With warmth and conviction, Reynolds stepped before the David Douglas High “health and wellness” program students, and made his case.

“Tobacco is addicting,” Reynolds tells students.

“If I can give you one message today, it’s that tobacco is addicting. Once you start, you can’t stop. Even with the best programs that we have, 85 out of 100 people go back to smoking within 12 months.  With no program, it’s 95 out of a 100 who go back to smoking.

“If you’re a smoker, or if you know a smoker, do your best to get them into a smoking cessation program,” he pleaded.

“The people who do well in life connect with other people – they get help. Quitting smoking is the same – whether through Nicotine Anonymous, or by using a nicotine replacement like the ‘patch’, or gum – do something to help them get through the detoxification process.”

Toward the end of his talk, Reynolds told the students how, in ancient cultures, ritual initiation was practiced – typically involving fear and pain. “Perhaps something I’ve said here today has made you fearful, or to feel pain.
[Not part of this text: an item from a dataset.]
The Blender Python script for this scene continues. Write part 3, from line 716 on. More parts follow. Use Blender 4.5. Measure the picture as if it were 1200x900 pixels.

“The essence of my message is that life is going to bring you some pain.  It’s not easy out there!  Members of your family will die, friends will die – when painful moments come, some go to a bar and drink their troubles away, or take drugs and destroy their future or their life, or a light a cigarette and watch the smoke curl in the air.  I didn’t do any of these things, and you don’t have to either.”

Instead of dealing with life’s problems through drink, drugs, or tobacco, Reynolds urges students to learn to “connect” with others, and get help.

Mature people talk about their pain, Reynolds said. “If you’re facing pain, talk to a trusted adult – perhaps a teacher, a parent, or a counselor.  Get help, and connect with another person. ‘Initiation into life’ is learning to solve problems together with others.”

In conclusion, he said, “Hold on to your health. There are amazing and glorious times coming to you.  Whatever problems we have, we will solve them together.  Beyond that, you’re going to need your health, so hold on to it. One day we will have a tobacco free society. You are the future. I believe in you.”